İşverenler arasında muvazaalı biçimde asıl işveren alt işveren ilişkisi kurulmasının önüne geçilmek amacıyla 4857 sayılı Kanun'un 2. maddesinde bazı muvazaa kriterlerine yer verilmiştir. Muvazaa Borçlar Kanunu'nda düzenlenmiş olup, tarafların üçüncü kişileri aldatmak amacıyla, kendi gerçek iradelerine uymayan, aralarında hüküm ve sonuç meydana getirmesini arzu etmedikleri, görünüşte bir anlaşma olarak tanımlanabilir. Muvazaada, taraflar arasında üçüncü kişileri aldatma kastı bulunmakta ve sözleşmedeki gerçek amaç gizlenmektedir. Muvazaa genel ispat kuralları ile ispat edilebilir. Bundan başka 4857 sayılı Kanun'un 2. maddesinin yedinci fıkrasında sözü edilen hususların, aksi kanıtlanabilen adi kanuni karineler olduğu kabul edilmelidir.

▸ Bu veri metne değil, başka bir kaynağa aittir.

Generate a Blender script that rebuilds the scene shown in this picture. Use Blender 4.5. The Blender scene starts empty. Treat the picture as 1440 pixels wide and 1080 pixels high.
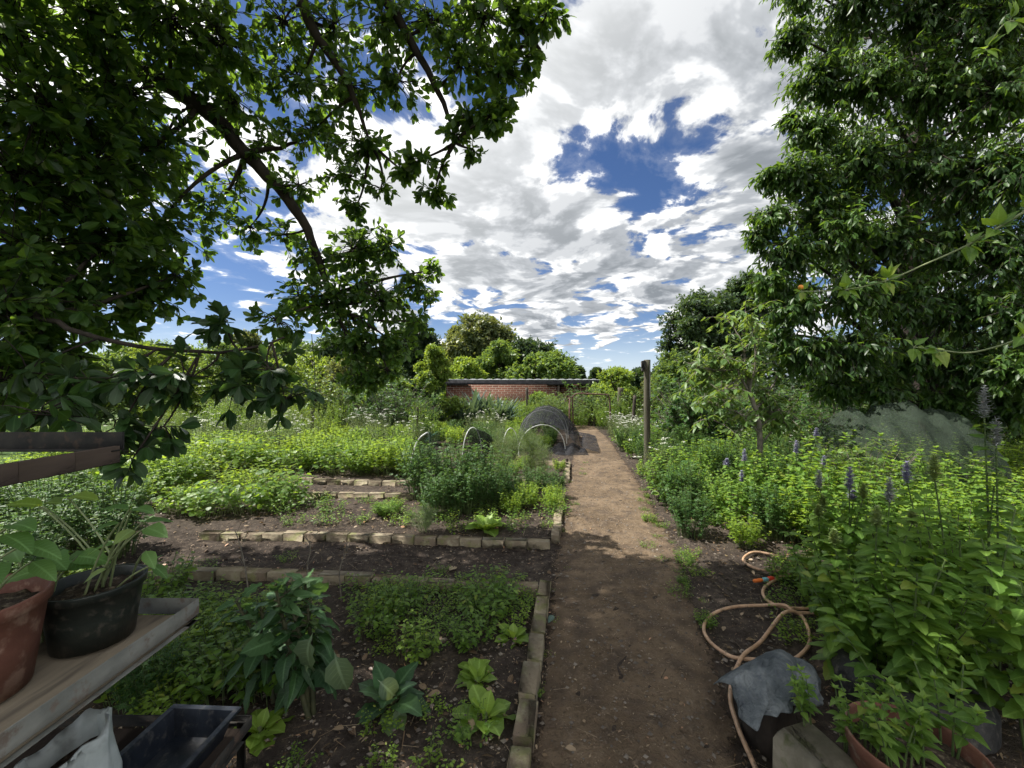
import bpy, math
import numpy as np

# ------------------------------------------------------------------ camera model (photo 1440x1080) used to measure positions
F, CX, CY, H = 575.0, 720.0, 540.0, 1.58
def W(px, py, d):
    return np.array([(px-CX)/F*d, d, H-(py-CY)/F*d])
def G(px, py, z=0.0):
    return W(px, py, F*(H-z)/(py-CY))
R = math.radians
SCN = bpy.context.scene
COL = SCN.collection
SUN_ELEV, SUN_DIR_XY = R(57), np.array([-0.97, 0.22])
SUN_DIR_XY = SUN_DIR_XY/np.linalg.norm(SUN_DIR_XY)
SUN = np.array([*(SUN_DIR_XY*math.cos(SUN_ELEV)), math.sin(SUN_ELEV)])

def nrm(v):
    v = np.asarray(v, float)
    return v/np.maximum(np.linalg.norm(v, axis=-1, keepdims=True), 1e-9)
def smooth(a, b, x):
    t = np.clip((x-a)/(b-a), 0, 1)
    return t*t*(3-2*t)
def RNG(s):
    return np.random.default_rng(s)

def gh(x, y):
    """height of the ground"""
    x = np.asarray(x, float); y = np.asarray(y, float)
    h = .012*np.sin(x*2.1+y*1.3+.4)+.010*np.sin(x*-1.7+y*2.9+1.1)+.006*np.sin(x*5.3+1.2)*np.sin(y*6.1+.3)
    h = h - smooth(14, 24, y)*.6 + smooth(30, 90, y)*1.2
    h = h + smooth(.9, 3.0, x-y*.16)*.10*smooth(30, 10, y)
    return h

# ------------------------------------------------------------------ geometry accumulator
class Geo:
    def __init__(s):
        s.v=[]; s.f=[]; s.n=0; s.rnd=[]; s.lu=[]; s.lv=[]
    def add(s, V, Fs, rnd=0.5, mat=0, lu=None, lv=None):
        V = np.asarray(V, float).reshape(-1,3); m=len(V)
        if not isinstance(Fs, list): Fs=[Fs]
        for f in Fs:
            f=np.asarray(f, np.int64)
            if f.size: s.f.append((f+s.n, mat))
        s.v.append(V); s.n+=m
        z=np.zeros(m)
        s.rnd.append(np.broadcast_to(np.asarray(rnd, float).ravel() if np.ndim(rnd) else rnd, (m,)).copy())
        s.lu.append(z if lu is None else np.asarray(lu, float).ravel())
        s.lv.append(z if lv is None else np.asarray(lv, float).ravel())
        return s
    def mesh(s, name, mats, flat=False):
        me=bpy.data.meshes.new(name)
        V=np.concatenate(s.v) if s.v else np.zeros((0,3))
        me.vertices.add(len(V)); me.vertices.foreach_set('co', V.astype(np.float32).ravel())
        idx=np.concatenate([f.ravel() for f,_ in s.f]).astype(np.int32)
        tot=np.concatenate([np.full(len(f), f.shape[1]) for f,_ in s.f])
        mi=np.concatenate([np.full(len(f), m) for f,m in s.f]).astype(np.int32)
        st=np.concatenate([[0], np.cumsum(tot)[:-1]]).astype(np.int32)
        me.loops.add(len(idx)); me.loops.foreach_set('vertex_index', idx)
        me.polygons.add(len(tot)); me.polygons.foreach_set('loop_start', st)
        me.polygons.foreach_set('material_index', mi)
        me.polygons.foreach_set('use_smooth', np.full(len(tot), not flat))
        for nm,a in (('rnd',s.rnd),('lu',s.lu),('lv',s.lv)):
            at=me.attributes.new(nm,'FLOAT','POINT'); at.data.foreach_set('value', np.concatenate(a).astype(np.float32))
        for m in mats: me.materials.append(m)
        me.update(calc_edges=True)
        return me
    def build(s, name, mats, parent=None, loc=None, flat=False, **tags):
        if not isinstance(mats,(list,tuple)): mats=[mats]
        o=bpy.data.objects.new(name, s.mesh(name, mats, flat))
        COL.objects.link(o)
        if parent is not None: o.parent=parent
        if loc is not None: o.location=loc
        tag(o, **tags)
        return o

def tag(o, label=None, cat=None, group=None, kind=None):
    if label: o['label']=label
    if cat: o['category']=cat
    if group: o['group']=group
    if kind: o['kind']=kind
    return o
def empty(name, loc=(0,0,0), rz=0, label=None, cat=None, group=None):
    o=bpy.data.objects.new(name, None); COL.objects.link(o)
    o.empty_display_size=.1
    o.location=loc; o.rotation_euler=(0,0,rz)
    return tag(o,label,cat,group)
def dup(root, loc, rz=0, sc=1.0, label=None, group=None, cat=None):
    """copy of a thing with copies of its parts and sub-parts (mesh data shared)"""
    r=root.copy(); COL.objects.link(r)
    r.location=loc; r.rotation_euler=(root.rotation_euler.x,root.rotation_euler.y,rz)
    r.scale=(sc,)*3 if np.isscalar(sc) else sc
    tag(r,label,cat,group)
    for ch in list(root.children):
        c=ch.copy(); COL.objects.link(c); c.parent=r
        for g in list(ch.children):
            d=g.copy(); COL.objects.link(d); d.parent=c
    return r

# ------------------------------------------------------------------ shapes
def box(g, c, size, rz=0.0, rot=None, bevel=0.0, mat=0, rnd=.5, jit=0.0, rng=None):
    """bevelled box (chamfered edges)"""
    sx,sy,sz=[k/2 for k in size]; b=min(bevel, sx*.9, sy*.9, sz*.9)
    if b<=0:
        V=np.array([[i,j,k] for i in(-sx,sx) for j in(-sy,sy) for k in(-sz,sz)],float)
        Fq=np.array([[0,1,3,2],[4,6,7,5],[0,4,5,1],[2,3,7,6],[0,2,6,4],[1,5,7,3]]); fs=[Fq]
    else:
        V=[];ix={}
        for i in(-1,1):
            for j in(-1,1):
                for k in(-1,1):
                    for ax in range(3):
                        p=[i*(sx-b),j*(sy-b),k*(sz-b)]; p[ax]=(i*sx,j*sy,k*sz)[ax]
                        ix[(i,j,k,ax)]=len(V); V.append(p)
        V=np.array(V)
        quads=[];tris=[]
        for ax in range(3):
            a,c_=[q for q in range(3) if q!=ax]
            for s in(-1,1):
                q=[]
                for (u,v) in((-1,-1),(1,-1),(1,1),(-1,1)):
                    k=[0,0,0];k[ax]=s;k[a]=u;k[c_]=v;q.append(ix[(*k,ax)])
                quads.append(q)
        for ax in range(3):
            a,c_=[q for q in range(3) if q!=ax]
            for u in(-1,1):
                for v in(-1,1):
                    k0=[0,0,0];k0[a]=u;k0[c_]=v;k0[ax]=-1
                    k1=list(k0);k1[ax]=1
                    quads.append([ix[(*k0,a)],ix[(*k1,a)],ix[(*k1,c_)],ix[(*k0,c_)]])
        for i in(-1,1):
            for j in(-1,1):
                for k in(-1,1): tris.append([ix[(i,j,k,0)],ix[(i,j,k,1)],ix[(i,j,k,2)]])
        fs=[np.array(quads),np.array(tris)]
    if jit and rng is not None: V=V+rng.normal(0,jit,V.shape)
    if rot is not None: V=V@np.asarray(rot).T
    if rz:
        c_,s_=math.cos(rz),math.sin(rz); V=V@np.array([[c_,s_,0],[-s_,c_,0],[0,0,1]])
    g.add(V+np.asarray(c,float), fs, rnd=rnd, mat=mat)
    return g
def bar(g, a, b, w, h, bevel=.003, mat=0, up=(0,0,1), rnd=.5):
    """rectangular bar from a to b, width w (sideways), height h (along up)"""
    a=np.asarray(a,float);b=np.asarray(b,float)
    y=nrm(b-a); x=nrm(np.cross(y,np.asarray(up,float))); z=np.cross(x,y)
    return box(g,(a+b)/2,(w,np.linalg.norm(b-a),h),rot=np.stack([x,y,z],1),bevel=bevel,mat=mat,rnd=rnd)

def tubes(g, P, Rd, sides=4, mat=0, rnd=.5, cap=False):
    """N tubes at once; P (N,K,3), Rd (N,K)"""
    P=np.asarray(P,float); 
    if P.ndim==2: P=P[None]
    N,K,_=P.shape
    Rd=np.broadcast_to(np.asarray(Rd,float),(N,K))
    T=nrm(np.gradient(P,axis=1))
    ref=np.array([.43,.31,.85])
    X=np.cross(T,ref); bad=np.linalg.norm(X,axis=-1)<.15
    X[bad]=np.cross(T[bad],np.array([1.,-.2,.1])); X=nrm(X); Y=np.cross(T,X)
    a=np.arange(sides)/sides*2*math.pi
    V=P[:,:,None]+Rd[:,:,None,None]*(np.cos(a)[None,None,:,None]*X[:,:,None]+np.sin(a)[None,None,:,None]*Y[:,:,None])
    base=(np.arange(N)*K*sides)[:,None,None]+(np.arange(K-1)*sides)[None,:,None]
    i=np.arange(sides);j=(i+1)%sides
    q=np.stack([base+i,base+j,base+j+sides,base+i+sides],-1).reshape(-1,4)
    fs=[q]
    if cap:
        e=np.concatenate([(np.arange(N)*K*sides)[:,None]+i[::-1],(np.arange(N)*K*sides+(K-1)*sides)[:,None]+i]); fs.append(e)
    r=rnd if np.ndim(rnd)==0 else np.repeat(np.asarray(rnd),K*sides)
    lv=np.broadcast_to(np.linspace(0,1,K)[None,:,None],(N,K,sides))
    g.add(V,fs,rnd=r,mat=mat,lv=lv)
    return g
def qbez(a,b,c,K):
    t=np.linspace(0,1,K)[:,None]
    a,b,c=[np.asarray(q,float)[...,None,:] for q in(a,b,c)]
    return (1-t)**2*a+2*t*(1-t)*b+t*t*c
def spline(pts, K):
    """Catmull-Rom through pts, K samples"""
    p=np.asarray(pts,float)
    if len(p)<3: return p[0]+(p[-1]-p[0])*np.linspace(0,1,K)[:,None]
    q=np.concatenate([[2*p[0]-p[1]],p,[2*p[-1]-p[-2]]])
    n=len(p)-1; tt=np.linspace(0,n-1e-6,K); i=tt.astype(int); t=(tt-i)[:,None]
    p0,p1,p2,p3=q[i],q[i+1],q[i+2],q[i+3]
    return .5*((2*p1)+(p2-p0)*t+(2*p0-5*p1+4*p2-p3)*t*t+(3*p1-p0-3*p2+p3)*t**3)
def lathe(g, prof, n=40, c=(0,0,0), mat=0, rnd=.5, rot=None):
    """prof list of (r,z)"""
    pr=np.asarray(prof,float); m=len(pr)
    a=np.arange(n)/n*2*math.pi
    V=np.stack([pr[:,0][:,None]*np.cos(a),pr[:,0][:,None]*np.sin(a),np.broadcast_to(pr[:,1][:,None],(m,n))],-1).reshape(-1,3)
    i=np.arange(n);j=(i+1)%n; b=(np.arange(m-1)*n)[:,None]
    q=np.stack([b+i,b+j,b+j+n,b+i+n],-1).reshape(-1,4)
    if rot is not None: V=V@np.asarray(rot).T
    g.add(V+np.asarray(c,float),[q],mat=mat,rnd=rnd); return g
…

Somut olayda; ... kayıtlarından davacının 15/01/2009 - 25/11/2016 tarihleri arasında davalı ... Gıda Ürünleri San. ve Tic. A.Ş.’de çalıştığı, davacı hakkında diğer davalı ... tarafından 11/02/2012 tarihinde işe giriş bildirgesi, 25/11/2016 tarihinde işten ayrılış bildirigesi verildiği, davalılar tarafından sunulan sözleşmelerden davacının 2012 yılına kadar ... Gıda Ürünleri San. ve Tic. A.Ş.’de mevsimlik iş sözleşmesi ile 2012’den fesih tarihine kadar ise davalı ... nezdinde belirsiz iş sözleşmesi ile çalıştığı, kayıtlar, bildirgeler ve sözleşmeler arasında çelişki olduğu anlaşılmaktadır. Davacı, davalılar arasında muvazaa olduğunu, asıl işveren işçisi olarak çalıştığını iddia etmiş, davalılar ise aralarında asıl işveren alt işveren ilişkisi olduğunu iddia etmiştir. Mahkemece muvazaa konusunda yeterli araştırma yapılmamıştır. Davalılar arasında, asıl işveren-alt işveren ilişkisinin kanuna uygun olarak kurulup kurulmadığı, davalılar arasındaki ilişkinin muvazaaya dayanıp dayanmadığı konusunda yukarıda belirtilen esaslar çerçevesinde araştırma yapılarak tarafların bu konuda delilleri toplanarak oluşacak sonuca göre karar verilmesi gerekirken eksik inceleme ve araştırma sonucunda yazılı şekilde hüküm kurulması hatalı olup bozma nedenidir.
Kabule göre de;
İşe davetle birlikte dava kabul edilmediği sürece salt işe davet ve bu davete icabet etmemek davanın reddini gerektirmeyeceği, davalının işe davet konusunda samimi olduğunu göstermesi bakımından davanın kabulü yönünde bir beyanının bulunmadığı, bu hali ile davalının işe davet konusundaki ihtarının sonuca etkili olmadığı, mevcut delil durumu ve fesih konusunda emredici kurallar dikkate alınarak karar verilmesi gerekirken eksik inceleme ve araştırma sonucu yazılı şekilde karar verilmesi doğru görülmemiştir.
Sonuç:
Temyiz olunan Bölge Adliye Mahkemesi kararının, yukarıda yazılı sebepten dolayı BOZULMASINA, dosyanın kararı veren İlk Derece Mahkemesine gönderilmesine, bozma kararının bir örneğinin kararı veren Bölge Adliye Mahkemesine gönderilmesine, peşin alınan temyiz karar harcının istek halinde ilgiliye iadesine, 16.10.2017 tarihinde oybirliğiyle kesin olarak karar verildi.